Ankara, kurucusunun gözleri üzerinde iken de, O'nu sonsuzluğa uğurlayıp büyük adı ve anlamını giyindikten sonra da, Türk'ün ve Türkiye'nin kalbi idi. Her türlü kırılma ve kamalanmaya karşın, bugün de öyledir! Ankara, kurucusu gibi, kurucusuyla birlikte varlığında varlığımızı, adı ve anlamında benlik ve bizliğimizi bulduğumuz; sevip bağlandığımız bir yurt, hava ve yön idi. Bu kent, varoluş ateşini bizden aldığı, o ateşten varoluşumuzu besleyen özü ve gücü bize sunduğu için, özleyip öncelediğimiz, hep diri ve taze tutmak için düşleyip didindiğimiz bir "Kemal hali"nin öteki adıydı. Ussal ve ulusal hareketin başkentiydi. Onun içindir ki Falih Rıfkı Atay, 1932'de yazdığı "Ankara Havası" adlı yazısında "Bu hava seyahatsiz de bulunabilir. Elverir ki aransın!..." demişti.

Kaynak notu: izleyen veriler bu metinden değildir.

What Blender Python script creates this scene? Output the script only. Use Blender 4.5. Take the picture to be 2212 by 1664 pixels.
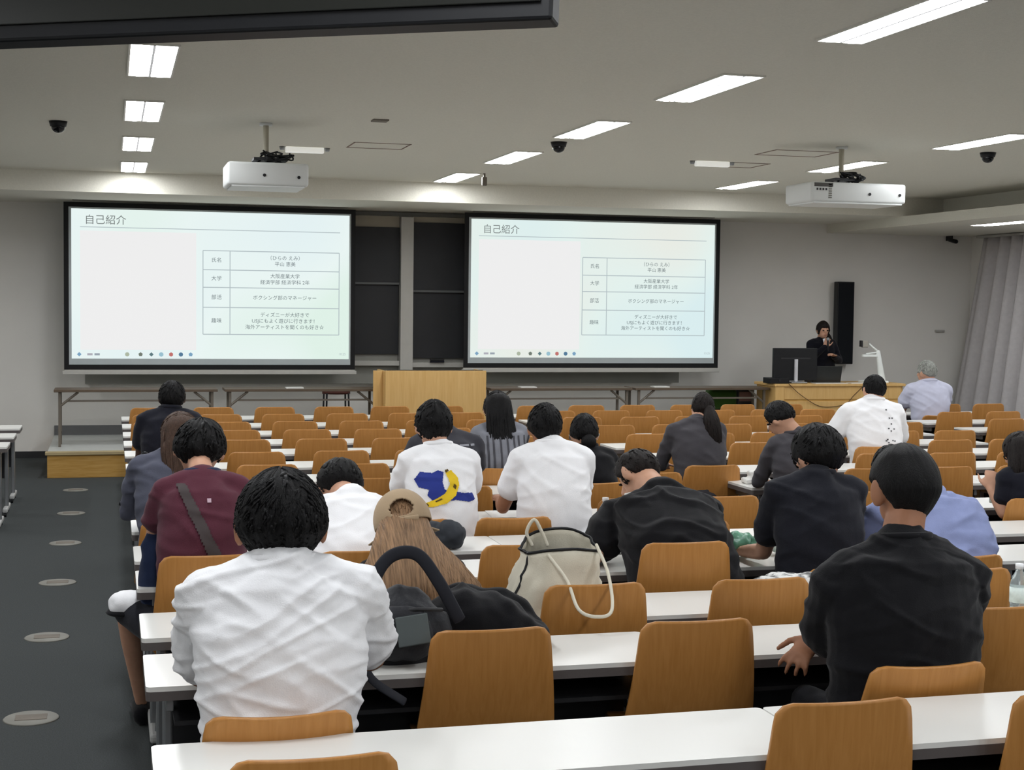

Elinizde tuttuğunuz kitapta, yazar kuruluş Ankara'sında (1923 / 1938-40) yapılan yapılara imza atmış, bu "Kemal yeri"nin bayındırlaştırılmasında birbiri peşi sıra sorumluluk yüklenmiş üç mimarla, onların elinde biçimlenen eğitim yapılarını işliyor. O yapıların ardındaki havayı, bir taze zaman diliminde Başkentin kurulmasına emek vermiş üç büyük mimarı ve yapılarını günümüze açılımlarıyla irdeliyor. Başkent Ankara'nın "tarih"i ve "talih"ine bu yapılar içinden ve üzerinden bakıyor. "Sağ kalanlara yaşamak ve çalışmak olanağını vermek için canlarını vermiş olanların mirası"nı da kuşanmış bir kentsel ve kültürel kalıt olarak, soluduğumuz havaya karışmış bu mimarlık yapılarına bakışımızı ya da bakışsızlığımızı tartışıyor.
Ankara'nın, "Kemal hali" ve havasından, kendiyle birlikte öteki kentlerimizi de tanınmaz duruma sokan yeni "hava"lara ağan süreçte, içine tıkıldığı mimari karmaşayı ve kentsel çıkmazı eleştiren yazar, kitabını "yaşayıp gitmek"le "yerleşik yaşamak" arasında öksüz bırakılmış bir umuda ezgi olarak niteliyor.